Drivers will use the new northbound span until the bridge's southbound span is completed in 2015. Once both spans are completed, the new bridge will offer drivers five lanes in each direction. The current bridge will remain open to traffic to help alleviate congestion until the second span is open to traffic, at which time it will be demolished. Construction of the new bridge began in December 2009.
The original bridge, which was constructed in the late 1950's, and the roads connected to it, are among the most heavily traveled segments of the corridor between New York and Boston. The route that includes the new bridge expects to serve 140,000 vehicles per day by 2015, more than three times the volume for which the original bridge was designed.
"We are making a long-term investment in New Haven and in the lives of its residents by putting people back to work and eliminating a chokepoint along one of the nation's most important economic corridors," said Deputy Administrator Nadeau.

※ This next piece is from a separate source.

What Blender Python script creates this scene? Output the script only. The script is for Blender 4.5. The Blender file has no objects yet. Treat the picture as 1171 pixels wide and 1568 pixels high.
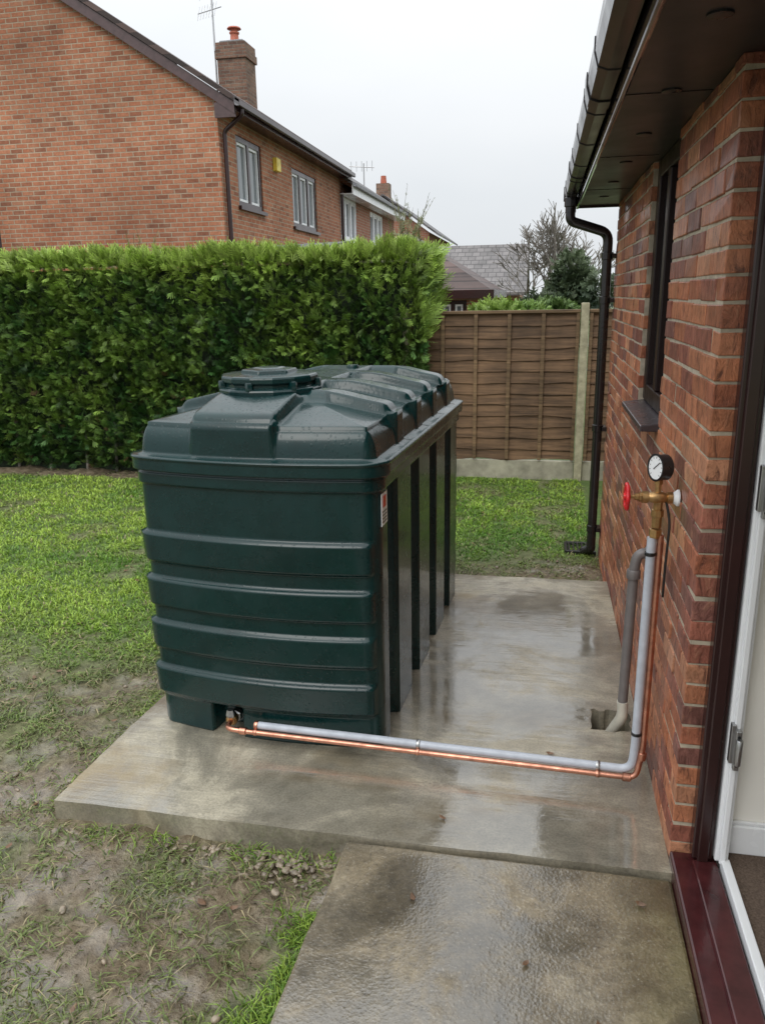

Called the "Q" bridge because it spans the Quinnipiac River, the new bridge is the first "extradosed" cable-stayed bridge built in the United States. There are less than two dozen such bridges worldwide. Cable-stayed bridges have one or more columns or towers with cables supporting the bridge deck. An extradosed bridge is a cable-stayed bridge, but with a more substantial bridge deck that, being stiffer and stronger, requires fewer cable supports and avoids the height requirements of a traditional cable-stayed bridge that would interfere with the flight path of air traffic out of the nearby airport.
Lessons learned from this innovative design are being shared already with engineers from other states. The Minnesota and Wisconsin Departments of Transportation are planning to use a similar extradosed design for the St. Croix River Bridge, and engineers from the two states visited Connecticut last month for a peer-to-peer exchange on this bridge design.